There was a display about beads from different countries and different eras. I took some pictures to use as inspiration to make some necklaces but the photos didn’t turn out clear enough to share.

The next museum I visited was the San Diego Art Institute. Their main exhibition right now is called “San Diego Keeps Her Promise: Balboa Park at 100”. There were new works made from various media to commemorate the Balboa Park Exposition Centennial, representing past, present and future. One of the displays explored the Nudist Colony that used to be in Zorro Garden at the park. There was a small room display showing funny caricatures depicting how the US stole Panama from Columbia. My favorite piece in the main exhibition was called “Balboa Stories”. Brian Goeltzenleuchter and Charmaine Banach interviewed people asking them about stories from their visits to Balboa Park. They then gathered scents from those places, mixing up similar scents and placing them in bottles. The bottles were color coded, and you could smell them and then refer to a map to see where the scent came from and a line from their story. There was a stack of maps so you could take one and follow the scents if you chose to.
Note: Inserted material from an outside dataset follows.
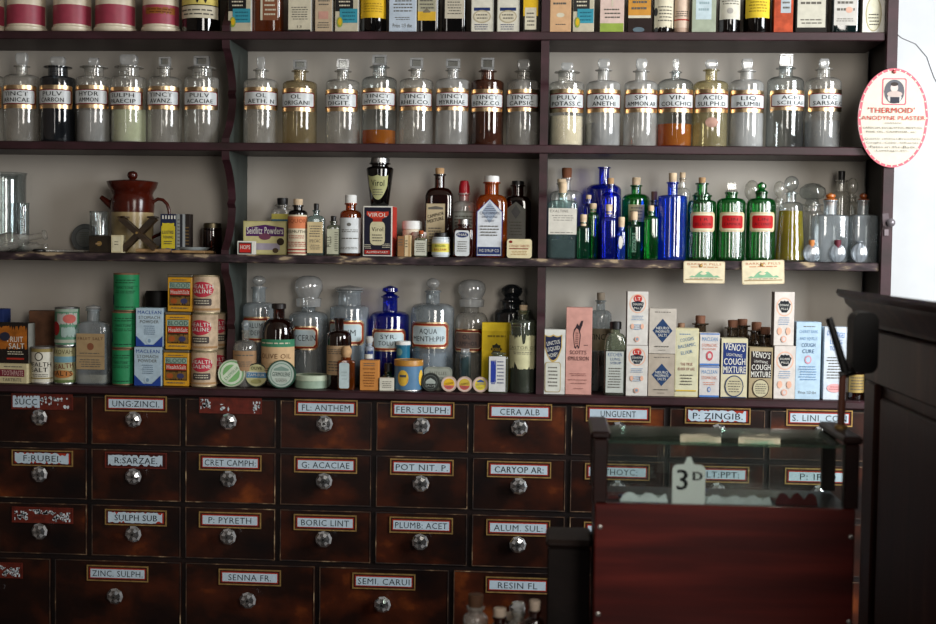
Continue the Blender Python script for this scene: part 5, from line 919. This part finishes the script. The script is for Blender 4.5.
carton('cough_carton', 'brown-black and tan cough mixture carton, shorter than its navy neighbour', 749.5, 773, 347.5, ZC, .006, .04, P('a49470', .7), [('r', 0, 1, 0, 1, P('a09070', .7))]+[(o[:5]+(P('241c1c', .6),)+o[6:] if i == 1 else o) for i, o in enumerate(veno('241c1c', '3c3028'))][1:], side=P('6c5c48'))
dk = [(o if i != 5 else o) for i, o in enumerate(do)]
dk2 = [('r', 0, 1, 0, 1, P('ccc4bc', .7)), ('e', .08, .92, .1, .45, P('d8a890')), ('e', .14, .86, .12, .43, P('ccc4bc', .7)), ('p', 0, 1, 0, 1, P('1c2024'), [(.26, .2), (.3, .16), (.44, .17), (.5, .15), (.56, .17), (.7, .16), (.74, .2), (.82, .22), (.74, .32), (.62, .38), (.38, .38), (.26, .32), (.18, .22)]), ('t', .26, .74, .22, .26, 'DOANS', PAPERW, .02), ('t', .32, .68, .29, .33, 'PILLS', PAPERW, .02), L(.2, .8, .46, .62, 4, P('7c94b0')), ('e', .16, .4, .66, .8, P('d8a890')), ('e', .6, .84, .66, .8, P('d8a890')), ('e', .36, .64, .82, .94, P('d8a490')), ('e', .42, .58, .84, .92, P('c8c0bc'))]
h0 = Z_(785, 346, .006)
carton('pill_carton', 'white pill carton with black scalloped badge, under its twin', 774.5, 796, 346, ZC, .006, .03, P('ccc4bc', .7), dk2)
carton('pill_carton', 'white pill carton with black scalloped badge, stacked on its twin', 774.5, 795, 292, h0+.0006, .006, .03, P('ccc4bc', .7), dk2, rz=.07, side=P('988c88'))
BLI = P('6c8cb0')
carton('cough_carton', 'pale blue carton lettered COUGH CURE beside the stacked pill cartons', 796.5, 821.5, 322, ZC, .006, .042, P('a8c0d0', .7), [('r', 0, 1, 0, 1, P('acc4d4', .7)), L(.25, .8, .04, .07, 1), ('t', .12, .88, .1, .14, 'CHERRY BARK', BLI, 0), ('t', .14, .86, .19, .23, 'AND SQUILLS', BLI, 0), ('t', .22, .78, .27, .32, 'COUGH', P('4c6484'), .02), ('t', .26, .74, .35, .4, 'CURE', P('4c6484'), .02), ('e', .36, .64, .43, .54, P('c890a0')), ('e', .41, .59, .45, .52, P('acc4d4')), L(.12, .88, .56, .76, 6, BLI), ('t', .14, .86, .89, .93, 'Price 1/3 the', LINE, 0)])
carton('lung_tonic_carton', 'white carton with curved blue heading and pink oval near the end panel', 824.5, 847.5, 327, ZC, .006, .04, P('c4ccd4', .7), [('t', .1, .9, .06, .13, 'OWBRIDGES', P('3c6ca8'), .03, -.15), ('t', .25, .8, .17, .23, 'LUNG', P('3c6ca8'), .03), ('t', .25, .8, .26, .32, 'TONIC', P('3c6ca8'), .03), L(.12, .88, .4, .72, 8), ('e', .15, .85, .78, .9, P('d8a0a0')), L(.25, .75, .81, .87, 2, P('a05c5c'))], rz=.04)
bottle('medicine_bottle', 'amber bottle with dark top and buff label beside the end panel', 'bottle', 848.5, 864, ZC, .03, 362, 371, 8, BROWN, ('cap', 9, 355, BLACK), (849, 863.5, 374, 392, [('r', 0, 1, 0, 1, P('a08850')), L(.1, .9, .1, .9, 5)], 0, 1.3))

# ================================================================== oval show card and latch on the end panel
Y = -.020; X = X_(893, 118, Y); z = Z_(893, 118, Y); s = sc_(893, 118, Y); t = thing('oval_sign', 'cream oval advertising card with pink scalloped rim and small portrait', 'sign', (X, Y, z))
N = 72; q = MB(); el = lambda k, w=0: [((35.2*k+w*(i % 2))*s*cos(2*pi*i/N), (50.3*k+w*(i % 2))*s*sin(2*pi*i/N)) for i in range(N)]
CARD = P('cac2b2', .6, .05); PK = P('c86470', .6)
q.prism(el(1), 0, .004, P('c8a0a0')); a, c = 35.2*s, 50.3*s
ops = [('e', 0, 1, 0, 1, PK), ('e', .035, .965, .025, .975, CARD), ('rr', .33, .68, .10, .37, PK, .004), ('rr', .35, .66, .112, .358, CARD, .003), ('e', .35, .66, .11, .36, P('c4bcb0')), ('e', .36, .65, .115, .355, P('5c5c60')), ('e', .45, .56, .155, .24, P('c8b8b0')), ('e', .45, .56, .14, .18, P('3c3430')), ('e', .41, .61, .24, .35, P('b8b4b0')), ('r', .45, .58, .29, .35, P('34343c')), ('e', .40, .62, .23, .29, P('b8a8a0')),
       ('t', .14, .80, .395, .45, "'THERMOID'", P('b83c34'), .03), ('t', .05, .95, .48, .52, 'ANODYNE PLASTER', P('b83c34'), .02), ('t', .38, .62, .545, .56, 'CONTAINS', LINE, 0), ('t', .07, .93, .59, .61, 'CAPSICUM, EUCALYPTUS, MENTHOL,', LINE, 0), ('t', .12, .84, .63, .65, 'PINE OIL, CAMPHOR, etc.', LINE, 0),
       ('t', .1, .9, .70, .725, 'Quickly relieves Bronchitis,', GREY, .01), ('t', .12, .88, .74, .765, 'Coughs, Colds, Influenza,', GREY, .01), ('t', .18, .84, .78, .805, 'Pains in the Back,', GREY, .01), ('t', .27, .73, .82, .845, 'Lumbago etc.', GREY, .01)]
q.art(flat(0), -a, a, -c, c, ops)
for i in range(N//2):
    an = 4*pi*i/N; u, v = a*.955*cos(an), c*.968*sin(an); q.add([(u+.0022*cos(b2), -.0009, v+.0022*sin(b2)) for b2 in [pi*j/3 for j in range(6)]], [tuple(range(6))], CARD)
q.build('card', t)
q = MB().lathe([(.005, 0), (.005, .001), (.003, .004), (.0006, .0045)], P('a83c3c', .3), 14); o = q.build('pin', t); o.location = (-.0005, -.001, c*.93); o.rotation_euler = (pi/2, 0, 0)
t = thing('wall_latch', 'small dull metal latch with round glass button on the end panel', 'latch', (X_(886, 222, -.012), -.0122, Z_(886, 222, -.012)))
q = MB().prism([(-.010, .02), (.004, .022), (.008, .0), (.004, -.012), (-.008, -.010)], -.004, 0, P('50484c', .35, .2, .7)); q.prism([(-.004, -.018), (.006, -.018), (.006, -.033), (-.004, -.033)], -.004, 0, P('6c6468', .35, .2, .7)); q.build('latch_plate', t)
q = MB().lathe([(.004, 0), (.004, .008), (.009, .010), (.010, .014), (.006, .018), (.0006, .019)], P('706a6e', .3, .1, .3), 20); o = q.build('latch_button', t); o.location = (.008, -.004, -.002); o.rotation_euler = (pi/2, 0, 0)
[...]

Balboa Stories Art Institute 100 Year exposition exhibit

Balboa stories 2

Lastly, I walked through Alcazar Garden. It is presently under renovation but there were a couple plots planted for spring. This is a picture of a lovely fountain in front of one of the garden plots.

Alcazar Garden fountain

I hope you have enjoyed my walk through Balboa park and a couple of its museums. If you are local, go check it out!!!